As we get older and stop making sense, you won’t find her waiting long.
I titoli di testa del grafico cubano Pablo Ferro appaiono su un raggio di luce tagliato. Mentre la telecamera si muove lentamente all’indietro, un brusio di fischi e applausi si affaccia nell’inquadratura. L’ombra di una chitarra, la sagoma di un cantante che con le sue sneaker bianche si avvicina al microfono: “Hi, I got a tape I want to play”.
Siamo nel 1983, Jonathan Demme è un regista ancora poco conosciuto, in carriera ha solo una manciata di film, ma l’occhio è quello giusto e vede nei Talking Heads “un film in attesa di essere girato.” È lui a chiedere a David Byrne di produrre un film sul tour Speaking in Tongues, che si rivelerà poi l’ultimo nella storia del gruppo. Queste sono le semplici premesse della produzione di Stop Making Sense, il concert film girato da Demme nelle tre notti al Pantages Theater di Hollywood — il risultato però è tutto fuorché semplice.
Due anni prima era nata MTV, centrifuga musicale che cavalca l’onda della diffusione pop attraverso tutti i canali di comunicazione dell’epoca. I colori, l’eccesso, le caleidoscopiche performance di video musicali come quello di “Video Killed The Radio Star” stavano presentando alle nuove generazioni i linguaggi degli anni Ottanta — non era facile svincolarsi da questo monopolio stilistico e il rischio di esserne inghiottiti inconsapevolmente era alto. Eppure Stop Making Sense, con il suo estremo minimalismo estetico e la sua eleganza visiva, rimane ancora oggi uno dei punti più alti – e per molti mai superato – dell’incontro tra musica e immagini.
Il documentario di Demme è infatti uno di quei rari casi in cui l’unione tra artisti capaci di articolare (e a volte superare) le aspettative della propria epoca crea un’opera senza tempo — destinata ad essere utilizzata come metro di paragone per tutto quello che verrà dopo. È difficile immaginare l’avanguardia scenica di artisti contemporanei come Beyoncé o Kanye West senza l’influenza storica di Stop Making Sense e del lavoro dei Talking Heads.
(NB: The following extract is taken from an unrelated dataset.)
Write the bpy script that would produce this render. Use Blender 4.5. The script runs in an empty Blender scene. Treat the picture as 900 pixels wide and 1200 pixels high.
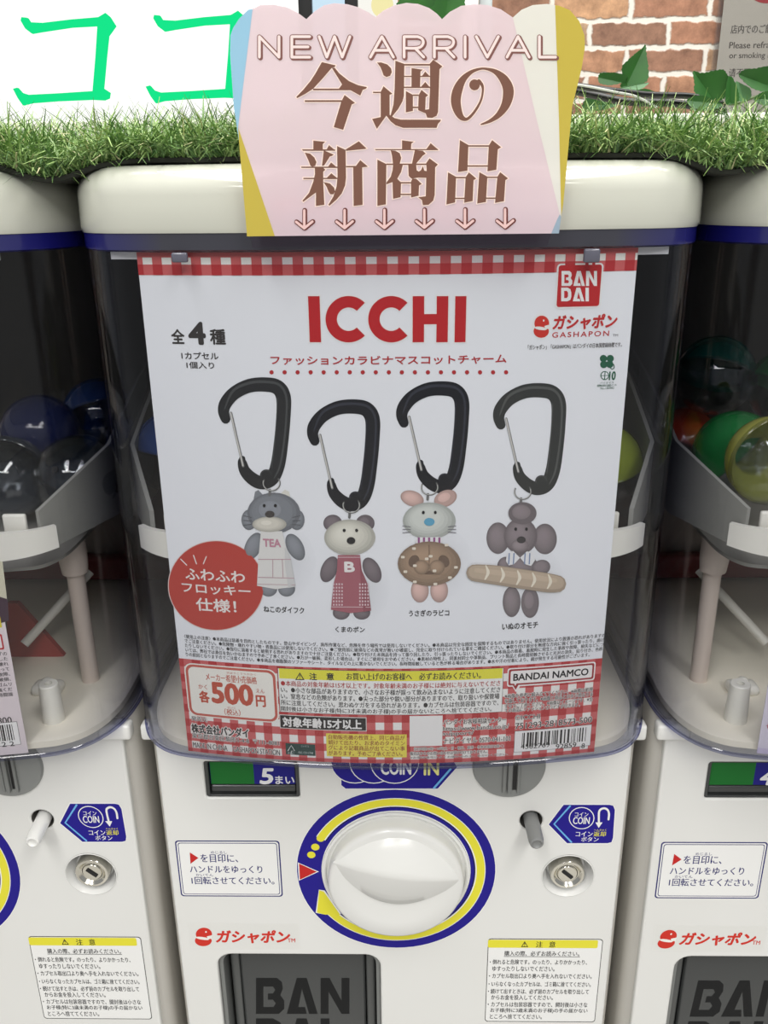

Così come oggi Stop Making Sense gioca un ruolo fondamentale nell’influenzare i nuovi linguaggi musicali e cinematografici, si può dire che a rendere unico il lavoro di Demme e dei Talking Heads è stata la continua capacità di assimilare nel loro lavoro gli stimoli culturali venuti prima di loro — nel film aleggiano infatti riferimenti alla Nouvelle Vague e alle pellicole di Stanley Kubrick, all’immaginario graffitaro e alla cultura orientale.
In una recente intervista con il Time, i due artisti hanno commentato così la loro collaborazione al film.
Demme: “La maggior parte delle dinamiche nacquero dalla visione originale di David Byrne, ma fu un’esperienza estremamente collaborativa.”
Byrne: “Jonathan vide delle cose nello spettacolo di cui io non mi ero accorto o che non mi rendevo conto di quanto fossero importanti.”
Lo sguardo di Demme infatti si sofferma senza sosta e senza distrazioni sui movimenti e i volti dei musicisti, inseguendo le note imprevedibili del gruppo. Stop Making Sense è l’estremo atto cinematografico in cui tutto prende senso e in cui la macchina da presa diventa occhio per inseguire David Byrne sul palco.
Per anni, dopo il successo del film, Jonathan Demme ha tentato di riprodurre la chimica creatasi in quei tre giorni al Pantages Theater, ma né Neil Young né Justin Timberlake sono riusciti a infondere in lui la sicurezza che avevano scatenato i Talking Heads. Oggi, con la morte del regista all’età di 73 anni, Stop Making Sense diventa il testamento culturale del suo lavoro — un’opera immortale capace di comunicare, nella sua semplicità, la vera potenza del cinema.